## Aim of the exercise:
Below is a listing. Gather each line of it that contains "Python".

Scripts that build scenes
++++++++++++++++++++

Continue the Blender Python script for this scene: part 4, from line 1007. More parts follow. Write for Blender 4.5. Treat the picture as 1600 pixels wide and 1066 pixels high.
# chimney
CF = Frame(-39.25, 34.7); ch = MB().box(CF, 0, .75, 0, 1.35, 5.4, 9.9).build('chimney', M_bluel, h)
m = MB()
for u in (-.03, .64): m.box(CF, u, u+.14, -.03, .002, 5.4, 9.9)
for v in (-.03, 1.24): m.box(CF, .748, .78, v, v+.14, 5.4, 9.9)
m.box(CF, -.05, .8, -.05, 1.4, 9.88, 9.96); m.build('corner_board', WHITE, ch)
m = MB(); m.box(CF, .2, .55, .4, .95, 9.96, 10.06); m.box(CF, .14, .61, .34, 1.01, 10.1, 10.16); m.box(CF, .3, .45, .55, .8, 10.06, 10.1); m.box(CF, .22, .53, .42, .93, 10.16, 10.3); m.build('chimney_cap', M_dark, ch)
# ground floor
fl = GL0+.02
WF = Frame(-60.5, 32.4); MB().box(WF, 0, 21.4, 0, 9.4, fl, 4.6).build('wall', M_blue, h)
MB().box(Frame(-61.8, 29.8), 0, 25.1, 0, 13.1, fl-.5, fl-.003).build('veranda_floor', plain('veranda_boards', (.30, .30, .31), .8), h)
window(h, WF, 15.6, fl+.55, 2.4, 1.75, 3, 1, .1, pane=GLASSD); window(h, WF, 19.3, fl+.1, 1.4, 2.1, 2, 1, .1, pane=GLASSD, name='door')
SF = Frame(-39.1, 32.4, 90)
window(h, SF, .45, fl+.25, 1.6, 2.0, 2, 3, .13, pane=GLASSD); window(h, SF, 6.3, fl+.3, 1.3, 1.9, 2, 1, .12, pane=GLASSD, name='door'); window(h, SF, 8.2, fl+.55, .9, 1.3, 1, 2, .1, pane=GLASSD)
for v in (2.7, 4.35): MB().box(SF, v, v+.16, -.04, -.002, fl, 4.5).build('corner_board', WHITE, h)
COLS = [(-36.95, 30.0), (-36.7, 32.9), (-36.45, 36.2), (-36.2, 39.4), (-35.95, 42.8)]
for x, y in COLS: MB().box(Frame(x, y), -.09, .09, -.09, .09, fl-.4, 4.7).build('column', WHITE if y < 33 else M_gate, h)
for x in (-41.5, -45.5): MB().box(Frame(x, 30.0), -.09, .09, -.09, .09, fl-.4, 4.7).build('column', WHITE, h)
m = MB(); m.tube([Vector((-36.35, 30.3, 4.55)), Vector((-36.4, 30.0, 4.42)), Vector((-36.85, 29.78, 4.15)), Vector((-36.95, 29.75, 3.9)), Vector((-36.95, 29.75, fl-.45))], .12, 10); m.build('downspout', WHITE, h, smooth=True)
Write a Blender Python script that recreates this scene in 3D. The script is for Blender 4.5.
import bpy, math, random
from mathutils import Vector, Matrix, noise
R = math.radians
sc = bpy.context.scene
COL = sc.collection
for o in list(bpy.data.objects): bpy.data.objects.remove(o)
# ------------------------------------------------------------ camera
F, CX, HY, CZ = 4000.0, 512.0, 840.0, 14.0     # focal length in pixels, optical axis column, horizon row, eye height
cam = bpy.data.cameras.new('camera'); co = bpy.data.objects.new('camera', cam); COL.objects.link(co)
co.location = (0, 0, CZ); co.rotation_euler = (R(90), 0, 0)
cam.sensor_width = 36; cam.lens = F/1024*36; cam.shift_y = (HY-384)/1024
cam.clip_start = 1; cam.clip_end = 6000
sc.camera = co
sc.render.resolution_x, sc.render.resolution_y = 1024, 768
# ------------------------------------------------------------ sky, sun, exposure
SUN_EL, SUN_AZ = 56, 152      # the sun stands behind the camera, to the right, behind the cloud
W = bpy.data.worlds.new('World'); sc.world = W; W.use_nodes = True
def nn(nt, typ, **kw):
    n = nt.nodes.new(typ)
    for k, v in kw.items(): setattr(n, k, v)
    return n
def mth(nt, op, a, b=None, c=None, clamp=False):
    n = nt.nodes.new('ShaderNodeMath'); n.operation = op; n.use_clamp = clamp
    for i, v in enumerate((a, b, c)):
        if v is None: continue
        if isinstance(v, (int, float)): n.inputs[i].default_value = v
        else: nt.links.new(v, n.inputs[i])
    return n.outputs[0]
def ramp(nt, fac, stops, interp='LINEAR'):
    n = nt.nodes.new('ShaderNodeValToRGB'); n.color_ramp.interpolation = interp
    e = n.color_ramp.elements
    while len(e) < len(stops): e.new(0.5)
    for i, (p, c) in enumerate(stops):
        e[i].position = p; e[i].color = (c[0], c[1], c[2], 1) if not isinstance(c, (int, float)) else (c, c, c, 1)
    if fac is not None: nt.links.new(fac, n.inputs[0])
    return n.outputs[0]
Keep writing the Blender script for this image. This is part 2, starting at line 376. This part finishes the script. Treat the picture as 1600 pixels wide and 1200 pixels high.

++++++++++++++++++++

## Exercise solution:
Continue the Blender Python script for this scene: part 4, from line 1007. More parts follow. Write for Blender 4.5. Treat the picture as 1600 pixels wide and 1066 pixels high.
Write a Blender Python script that recreates this scene in 3D. The script is for Blender 4.5.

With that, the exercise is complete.